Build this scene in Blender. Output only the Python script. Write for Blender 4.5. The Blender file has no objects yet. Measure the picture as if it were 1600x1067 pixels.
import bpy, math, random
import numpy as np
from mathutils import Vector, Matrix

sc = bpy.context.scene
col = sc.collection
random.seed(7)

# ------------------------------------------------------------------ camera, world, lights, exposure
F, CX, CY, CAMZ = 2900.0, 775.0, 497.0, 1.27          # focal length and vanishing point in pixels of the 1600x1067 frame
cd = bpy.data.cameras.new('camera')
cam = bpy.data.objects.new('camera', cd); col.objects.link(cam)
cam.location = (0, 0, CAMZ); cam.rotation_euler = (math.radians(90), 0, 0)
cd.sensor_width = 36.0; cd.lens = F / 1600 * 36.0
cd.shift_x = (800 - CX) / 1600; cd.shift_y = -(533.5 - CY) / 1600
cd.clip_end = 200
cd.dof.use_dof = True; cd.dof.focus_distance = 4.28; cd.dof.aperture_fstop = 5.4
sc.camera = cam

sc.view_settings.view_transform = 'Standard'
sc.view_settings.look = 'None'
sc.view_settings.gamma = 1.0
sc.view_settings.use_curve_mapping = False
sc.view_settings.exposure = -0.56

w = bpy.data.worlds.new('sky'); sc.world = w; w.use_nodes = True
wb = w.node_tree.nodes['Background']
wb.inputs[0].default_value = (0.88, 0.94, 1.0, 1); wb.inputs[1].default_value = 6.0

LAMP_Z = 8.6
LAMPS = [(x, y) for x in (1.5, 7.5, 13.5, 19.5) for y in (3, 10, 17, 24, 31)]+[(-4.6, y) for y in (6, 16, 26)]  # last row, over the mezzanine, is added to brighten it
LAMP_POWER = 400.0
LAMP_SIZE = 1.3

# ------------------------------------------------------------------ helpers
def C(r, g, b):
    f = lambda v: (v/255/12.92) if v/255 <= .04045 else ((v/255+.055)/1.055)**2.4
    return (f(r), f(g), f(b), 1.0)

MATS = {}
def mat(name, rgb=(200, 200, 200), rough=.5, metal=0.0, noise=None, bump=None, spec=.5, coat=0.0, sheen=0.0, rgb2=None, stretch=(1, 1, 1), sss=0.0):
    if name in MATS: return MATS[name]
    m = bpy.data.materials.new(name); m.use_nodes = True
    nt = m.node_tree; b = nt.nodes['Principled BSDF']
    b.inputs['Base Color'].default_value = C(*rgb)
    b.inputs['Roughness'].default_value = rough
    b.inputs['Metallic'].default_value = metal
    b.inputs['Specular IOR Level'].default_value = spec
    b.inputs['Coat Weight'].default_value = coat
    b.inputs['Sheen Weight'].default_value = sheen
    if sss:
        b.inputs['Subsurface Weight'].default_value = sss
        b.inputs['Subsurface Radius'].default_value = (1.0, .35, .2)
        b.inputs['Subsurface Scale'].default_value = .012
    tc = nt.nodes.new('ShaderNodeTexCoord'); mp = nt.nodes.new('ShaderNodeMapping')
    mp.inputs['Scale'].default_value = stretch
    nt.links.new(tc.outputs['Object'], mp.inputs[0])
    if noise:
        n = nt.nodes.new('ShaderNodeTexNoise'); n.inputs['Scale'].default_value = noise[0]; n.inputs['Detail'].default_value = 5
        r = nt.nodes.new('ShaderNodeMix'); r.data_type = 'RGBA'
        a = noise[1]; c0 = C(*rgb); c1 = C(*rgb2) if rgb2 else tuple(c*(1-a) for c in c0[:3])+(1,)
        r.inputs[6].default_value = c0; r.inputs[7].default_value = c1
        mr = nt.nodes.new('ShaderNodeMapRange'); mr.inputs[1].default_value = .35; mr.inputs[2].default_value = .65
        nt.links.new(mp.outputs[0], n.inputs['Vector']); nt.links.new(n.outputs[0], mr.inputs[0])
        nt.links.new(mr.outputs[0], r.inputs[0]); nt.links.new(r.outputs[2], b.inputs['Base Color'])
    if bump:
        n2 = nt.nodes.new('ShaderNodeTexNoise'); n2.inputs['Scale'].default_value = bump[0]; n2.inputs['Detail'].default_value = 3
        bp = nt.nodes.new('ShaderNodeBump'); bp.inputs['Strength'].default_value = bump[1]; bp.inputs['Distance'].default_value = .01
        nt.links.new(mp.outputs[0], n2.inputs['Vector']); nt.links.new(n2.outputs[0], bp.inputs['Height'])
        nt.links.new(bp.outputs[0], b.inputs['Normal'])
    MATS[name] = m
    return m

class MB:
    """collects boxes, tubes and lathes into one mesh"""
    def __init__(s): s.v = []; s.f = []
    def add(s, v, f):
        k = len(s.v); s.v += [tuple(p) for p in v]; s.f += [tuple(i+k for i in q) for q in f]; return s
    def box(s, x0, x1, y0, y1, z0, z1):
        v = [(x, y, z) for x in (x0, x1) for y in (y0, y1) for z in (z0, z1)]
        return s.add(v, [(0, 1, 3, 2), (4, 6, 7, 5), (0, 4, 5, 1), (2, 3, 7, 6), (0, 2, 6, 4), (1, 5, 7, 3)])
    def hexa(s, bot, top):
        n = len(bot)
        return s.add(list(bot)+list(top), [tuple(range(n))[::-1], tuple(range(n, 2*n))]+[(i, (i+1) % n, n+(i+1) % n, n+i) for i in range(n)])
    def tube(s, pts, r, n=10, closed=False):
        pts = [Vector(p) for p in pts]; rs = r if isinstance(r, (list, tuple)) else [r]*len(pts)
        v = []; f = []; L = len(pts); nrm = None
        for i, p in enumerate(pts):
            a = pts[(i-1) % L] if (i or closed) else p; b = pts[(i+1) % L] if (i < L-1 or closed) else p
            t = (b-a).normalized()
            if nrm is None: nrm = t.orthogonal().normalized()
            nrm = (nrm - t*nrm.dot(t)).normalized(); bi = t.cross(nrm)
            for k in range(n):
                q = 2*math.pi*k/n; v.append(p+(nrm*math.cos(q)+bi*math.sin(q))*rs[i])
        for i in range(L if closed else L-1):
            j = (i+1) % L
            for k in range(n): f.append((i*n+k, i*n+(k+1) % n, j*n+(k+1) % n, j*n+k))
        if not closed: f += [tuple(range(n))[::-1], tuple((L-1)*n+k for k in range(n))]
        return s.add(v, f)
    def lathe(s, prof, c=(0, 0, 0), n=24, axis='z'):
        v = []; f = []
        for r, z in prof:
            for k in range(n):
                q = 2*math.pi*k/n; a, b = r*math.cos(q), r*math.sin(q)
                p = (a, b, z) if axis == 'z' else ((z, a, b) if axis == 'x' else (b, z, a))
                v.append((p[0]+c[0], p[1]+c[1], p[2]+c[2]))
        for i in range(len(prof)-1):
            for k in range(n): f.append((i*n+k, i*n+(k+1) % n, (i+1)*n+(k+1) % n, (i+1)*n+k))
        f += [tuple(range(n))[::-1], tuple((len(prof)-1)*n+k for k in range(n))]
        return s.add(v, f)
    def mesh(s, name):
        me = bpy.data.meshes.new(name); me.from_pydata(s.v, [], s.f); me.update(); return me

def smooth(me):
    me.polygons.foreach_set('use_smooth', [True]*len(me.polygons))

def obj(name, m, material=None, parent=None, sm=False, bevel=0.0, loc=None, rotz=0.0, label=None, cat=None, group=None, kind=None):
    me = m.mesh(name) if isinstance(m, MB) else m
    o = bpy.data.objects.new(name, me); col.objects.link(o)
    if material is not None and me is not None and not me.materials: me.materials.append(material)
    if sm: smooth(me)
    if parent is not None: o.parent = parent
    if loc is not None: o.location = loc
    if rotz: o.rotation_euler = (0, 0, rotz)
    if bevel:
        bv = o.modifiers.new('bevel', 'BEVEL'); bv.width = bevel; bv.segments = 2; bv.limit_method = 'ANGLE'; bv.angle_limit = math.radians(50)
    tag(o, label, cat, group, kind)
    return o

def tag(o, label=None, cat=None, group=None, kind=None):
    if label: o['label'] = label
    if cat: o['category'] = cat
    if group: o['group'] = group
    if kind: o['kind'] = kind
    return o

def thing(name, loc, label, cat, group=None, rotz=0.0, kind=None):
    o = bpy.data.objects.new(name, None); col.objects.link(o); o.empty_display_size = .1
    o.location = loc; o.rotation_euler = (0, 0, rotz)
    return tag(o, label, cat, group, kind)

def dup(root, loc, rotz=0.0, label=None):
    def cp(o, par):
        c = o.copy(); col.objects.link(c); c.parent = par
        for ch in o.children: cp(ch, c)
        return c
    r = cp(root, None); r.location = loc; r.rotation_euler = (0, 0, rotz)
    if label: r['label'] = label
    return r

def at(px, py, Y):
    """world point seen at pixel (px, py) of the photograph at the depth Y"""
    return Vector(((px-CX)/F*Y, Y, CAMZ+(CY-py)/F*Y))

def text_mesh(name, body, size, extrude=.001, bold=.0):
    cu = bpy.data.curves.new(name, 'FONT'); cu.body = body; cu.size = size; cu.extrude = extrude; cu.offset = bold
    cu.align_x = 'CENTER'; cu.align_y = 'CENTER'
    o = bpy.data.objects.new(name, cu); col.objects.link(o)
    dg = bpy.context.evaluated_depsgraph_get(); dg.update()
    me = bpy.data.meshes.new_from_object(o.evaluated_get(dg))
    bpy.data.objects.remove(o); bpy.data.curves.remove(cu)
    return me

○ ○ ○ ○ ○

> _The exercise_: Can you write out the lines above, from the first one through the one containing "from mathutils import Vector, Matrix", exactly as they appear and nothing more?

> _Exercise result_:
Build this scene in Blender. Output only the Python script. Write for Blender 4.5. The Blender file has no objects yet. Measure the picture as if it were 1600x1067 pixels.
import bpy, math, random
import numpy as np
from mathutils import Vector, Matrix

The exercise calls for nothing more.